As mentioned in our previous analysis, the breakout rally in COMP prices sustained above the broken trendline and the selling pressure near the $55 resistance level results in a retracement to retest the trendline. However, the post-retest reversal results in a price jump of 15% over the last three days and prepares to surpass the overhead resistance at $55.
Source - Tradingview
The COMP price action shows a morning Star pattern fueling the post-retest reversal, leading to a V-shape pattern with a neckline at $55. Hence if the daily prices close above the $55 resistance, traders can expect a bull run to the $75 mark.
The MACD indicator shows the positive histograms resurfacing as the fast and slow lines avoid a bearish crossover at the zero line. Hence the technical indicator displays a rise in the buying pressure promoting bullish growth.
The RSI indicator shows a sharp V-shaped reversal from the halfway line displaying a jump in the underlying bullishness. Furthermore, the price jump surpasses the 50-day SMA, making the 100-day SMA the next crucial resistance.
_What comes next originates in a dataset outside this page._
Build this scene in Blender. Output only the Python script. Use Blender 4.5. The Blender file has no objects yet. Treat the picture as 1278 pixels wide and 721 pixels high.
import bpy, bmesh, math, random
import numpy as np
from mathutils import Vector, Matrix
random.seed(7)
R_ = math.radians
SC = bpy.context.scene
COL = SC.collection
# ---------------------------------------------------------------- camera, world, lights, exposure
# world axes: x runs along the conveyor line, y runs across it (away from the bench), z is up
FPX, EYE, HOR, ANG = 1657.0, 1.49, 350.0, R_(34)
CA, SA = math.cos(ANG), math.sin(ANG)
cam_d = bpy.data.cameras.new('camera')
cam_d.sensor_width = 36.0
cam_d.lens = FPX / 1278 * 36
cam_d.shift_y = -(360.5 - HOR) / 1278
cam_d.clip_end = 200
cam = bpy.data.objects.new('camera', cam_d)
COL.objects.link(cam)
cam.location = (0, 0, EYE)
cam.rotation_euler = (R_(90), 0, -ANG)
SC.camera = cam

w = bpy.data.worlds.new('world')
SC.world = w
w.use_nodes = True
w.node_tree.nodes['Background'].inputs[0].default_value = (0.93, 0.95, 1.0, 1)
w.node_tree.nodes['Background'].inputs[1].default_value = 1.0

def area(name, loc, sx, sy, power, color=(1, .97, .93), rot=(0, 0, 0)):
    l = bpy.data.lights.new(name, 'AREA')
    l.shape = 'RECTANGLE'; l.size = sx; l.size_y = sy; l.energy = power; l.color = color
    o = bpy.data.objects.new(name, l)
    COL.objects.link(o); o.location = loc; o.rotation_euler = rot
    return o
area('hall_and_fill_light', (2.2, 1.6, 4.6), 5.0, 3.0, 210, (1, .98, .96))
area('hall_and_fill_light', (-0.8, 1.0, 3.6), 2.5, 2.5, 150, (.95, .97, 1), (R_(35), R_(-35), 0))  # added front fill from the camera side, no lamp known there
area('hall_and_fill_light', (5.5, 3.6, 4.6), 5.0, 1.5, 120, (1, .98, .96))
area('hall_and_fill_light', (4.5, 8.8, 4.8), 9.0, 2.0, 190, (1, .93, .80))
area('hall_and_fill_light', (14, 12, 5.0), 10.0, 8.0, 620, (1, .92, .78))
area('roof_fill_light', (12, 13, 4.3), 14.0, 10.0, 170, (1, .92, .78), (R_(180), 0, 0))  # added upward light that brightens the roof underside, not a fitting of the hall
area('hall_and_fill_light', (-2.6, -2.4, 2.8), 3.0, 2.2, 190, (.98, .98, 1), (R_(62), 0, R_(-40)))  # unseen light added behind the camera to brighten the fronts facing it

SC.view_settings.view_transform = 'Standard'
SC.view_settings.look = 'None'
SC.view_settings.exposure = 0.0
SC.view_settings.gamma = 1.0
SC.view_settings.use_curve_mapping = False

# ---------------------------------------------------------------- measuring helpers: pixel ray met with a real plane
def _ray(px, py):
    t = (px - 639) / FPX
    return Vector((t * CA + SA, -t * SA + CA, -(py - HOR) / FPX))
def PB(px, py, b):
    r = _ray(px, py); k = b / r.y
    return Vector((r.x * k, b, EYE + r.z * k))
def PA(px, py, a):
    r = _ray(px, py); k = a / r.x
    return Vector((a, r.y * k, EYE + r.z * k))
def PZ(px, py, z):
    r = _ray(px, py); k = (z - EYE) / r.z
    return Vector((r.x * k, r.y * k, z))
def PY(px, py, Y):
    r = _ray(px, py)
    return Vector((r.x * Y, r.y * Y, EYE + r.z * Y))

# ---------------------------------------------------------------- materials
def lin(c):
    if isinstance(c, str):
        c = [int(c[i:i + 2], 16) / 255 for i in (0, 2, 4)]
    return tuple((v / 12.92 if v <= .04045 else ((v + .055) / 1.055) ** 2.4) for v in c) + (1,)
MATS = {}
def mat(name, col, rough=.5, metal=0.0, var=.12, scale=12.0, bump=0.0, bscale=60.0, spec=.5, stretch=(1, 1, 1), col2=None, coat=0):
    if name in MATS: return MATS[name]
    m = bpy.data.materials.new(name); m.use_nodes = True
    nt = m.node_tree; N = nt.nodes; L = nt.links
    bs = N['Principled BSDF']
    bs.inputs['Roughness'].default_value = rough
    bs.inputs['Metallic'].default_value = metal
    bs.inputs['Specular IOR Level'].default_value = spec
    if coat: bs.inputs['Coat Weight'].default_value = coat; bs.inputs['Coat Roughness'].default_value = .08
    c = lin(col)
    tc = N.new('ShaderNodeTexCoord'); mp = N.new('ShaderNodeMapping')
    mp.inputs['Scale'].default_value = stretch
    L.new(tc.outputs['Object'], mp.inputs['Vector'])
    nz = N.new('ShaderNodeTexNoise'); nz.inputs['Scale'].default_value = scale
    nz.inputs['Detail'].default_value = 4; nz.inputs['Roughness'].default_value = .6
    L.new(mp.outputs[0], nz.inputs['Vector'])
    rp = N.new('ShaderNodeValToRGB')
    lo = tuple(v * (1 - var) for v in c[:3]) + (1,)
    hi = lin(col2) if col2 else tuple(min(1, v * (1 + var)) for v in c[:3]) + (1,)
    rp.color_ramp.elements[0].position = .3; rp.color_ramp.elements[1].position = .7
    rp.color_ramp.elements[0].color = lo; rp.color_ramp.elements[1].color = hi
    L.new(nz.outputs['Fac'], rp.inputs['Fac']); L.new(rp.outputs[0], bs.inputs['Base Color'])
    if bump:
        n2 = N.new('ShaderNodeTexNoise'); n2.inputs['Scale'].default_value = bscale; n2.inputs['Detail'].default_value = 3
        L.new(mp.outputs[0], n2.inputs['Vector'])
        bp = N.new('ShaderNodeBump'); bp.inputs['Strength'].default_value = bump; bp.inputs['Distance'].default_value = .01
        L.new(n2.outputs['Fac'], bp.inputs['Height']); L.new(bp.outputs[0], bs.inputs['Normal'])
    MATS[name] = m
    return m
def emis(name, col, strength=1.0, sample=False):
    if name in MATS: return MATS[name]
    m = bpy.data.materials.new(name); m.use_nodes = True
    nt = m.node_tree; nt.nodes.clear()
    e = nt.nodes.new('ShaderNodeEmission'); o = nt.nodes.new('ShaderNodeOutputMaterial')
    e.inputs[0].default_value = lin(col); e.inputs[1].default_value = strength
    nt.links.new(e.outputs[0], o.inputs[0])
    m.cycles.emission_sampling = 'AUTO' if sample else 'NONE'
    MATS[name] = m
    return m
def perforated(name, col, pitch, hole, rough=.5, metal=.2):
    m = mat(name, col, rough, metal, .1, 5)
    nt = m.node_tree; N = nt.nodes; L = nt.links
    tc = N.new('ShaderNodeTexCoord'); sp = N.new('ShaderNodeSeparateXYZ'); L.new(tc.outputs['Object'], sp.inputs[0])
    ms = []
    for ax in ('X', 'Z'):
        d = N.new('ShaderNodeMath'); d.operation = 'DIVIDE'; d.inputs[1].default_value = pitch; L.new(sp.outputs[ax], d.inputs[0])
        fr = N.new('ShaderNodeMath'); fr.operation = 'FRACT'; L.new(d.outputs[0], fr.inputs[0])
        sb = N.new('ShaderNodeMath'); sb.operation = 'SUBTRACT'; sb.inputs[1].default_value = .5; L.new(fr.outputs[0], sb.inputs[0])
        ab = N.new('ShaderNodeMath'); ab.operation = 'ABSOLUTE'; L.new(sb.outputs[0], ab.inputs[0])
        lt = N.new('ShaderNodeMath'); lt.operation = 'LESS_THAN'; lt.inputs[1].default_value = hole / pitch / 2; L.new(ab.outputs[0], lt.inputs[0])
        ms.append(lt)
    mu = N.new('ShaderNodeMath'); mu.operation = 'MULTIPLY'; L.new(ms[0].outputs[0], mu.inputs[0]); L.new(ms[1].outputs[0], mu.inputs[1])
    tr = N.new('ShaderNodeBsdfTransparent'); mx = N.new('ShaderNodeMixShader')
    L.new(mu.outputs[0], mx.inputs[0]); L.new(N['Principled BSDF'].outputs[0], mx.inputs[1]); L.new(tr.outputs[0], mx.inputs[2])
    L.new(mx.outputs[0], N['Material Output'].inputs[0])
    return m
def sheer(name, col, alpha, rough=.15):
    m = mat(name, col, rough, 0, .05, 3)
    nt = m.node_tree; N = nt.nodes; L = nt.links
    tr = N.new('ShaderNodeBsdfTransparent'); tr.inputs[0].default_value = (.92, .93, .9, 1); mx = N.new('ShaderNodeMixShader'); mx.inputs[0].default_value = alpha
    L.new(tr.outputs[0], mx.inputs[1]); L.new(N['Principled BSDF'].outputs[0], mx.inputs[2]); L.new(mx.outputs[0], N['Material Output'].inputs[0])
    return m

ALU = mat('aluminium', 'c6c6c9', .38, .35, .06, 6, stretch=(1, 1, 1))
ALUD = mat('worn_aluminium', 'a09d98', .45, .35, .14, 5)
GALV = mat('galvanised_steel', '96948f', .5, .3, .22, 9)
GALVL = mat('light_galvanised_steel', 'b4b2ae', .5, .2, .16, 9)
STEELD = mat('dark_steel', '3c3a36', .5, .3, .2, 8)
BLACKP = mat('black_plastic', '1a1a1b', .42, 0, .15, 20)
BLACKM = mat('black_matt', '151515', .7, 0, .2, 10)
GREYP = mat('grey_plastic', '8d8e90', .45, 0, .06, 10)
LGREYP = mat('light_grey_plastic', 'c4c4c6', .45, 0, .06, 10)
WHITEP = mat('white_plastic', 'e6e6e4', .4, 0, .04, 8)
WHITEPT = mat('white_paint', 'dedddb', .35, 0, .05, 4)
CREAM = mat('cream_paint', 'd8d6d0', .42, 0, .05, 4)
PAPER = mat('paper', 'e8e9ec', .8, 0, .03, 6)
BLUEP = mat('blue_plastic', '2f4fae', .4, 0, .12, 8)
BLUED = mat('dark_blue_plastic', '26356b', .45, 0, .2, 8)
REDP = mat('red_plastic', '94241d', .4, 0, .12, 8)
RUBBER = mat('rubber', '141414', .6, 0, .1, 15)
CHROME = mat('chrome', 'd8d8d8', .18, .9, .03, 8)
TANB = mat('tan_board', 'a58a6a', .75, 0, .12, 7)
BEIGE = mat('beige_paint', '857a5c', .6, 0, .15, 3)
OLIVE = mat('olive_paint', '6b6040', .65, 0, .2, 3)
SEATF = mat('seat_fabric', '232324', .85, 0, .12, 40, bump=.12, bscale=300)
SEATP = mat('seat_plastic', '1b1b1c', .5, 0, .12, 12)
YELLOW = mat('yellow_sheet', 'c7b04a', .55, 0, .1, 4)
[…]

In a nutshell, COMP technical analysis displays a high probability of a bullish trend surpassing the $55 level and reaching the $75 mark.
If the buying pressure sustains throughout the day, traders can definitely find the closing price surpassing the $55 mark. In such a case, the breakout rally is expected to continue and reach the $75 resistance level.
Conversely, a reversal from the $55 mark will result in a double top formation with a neckline at the $45 mark.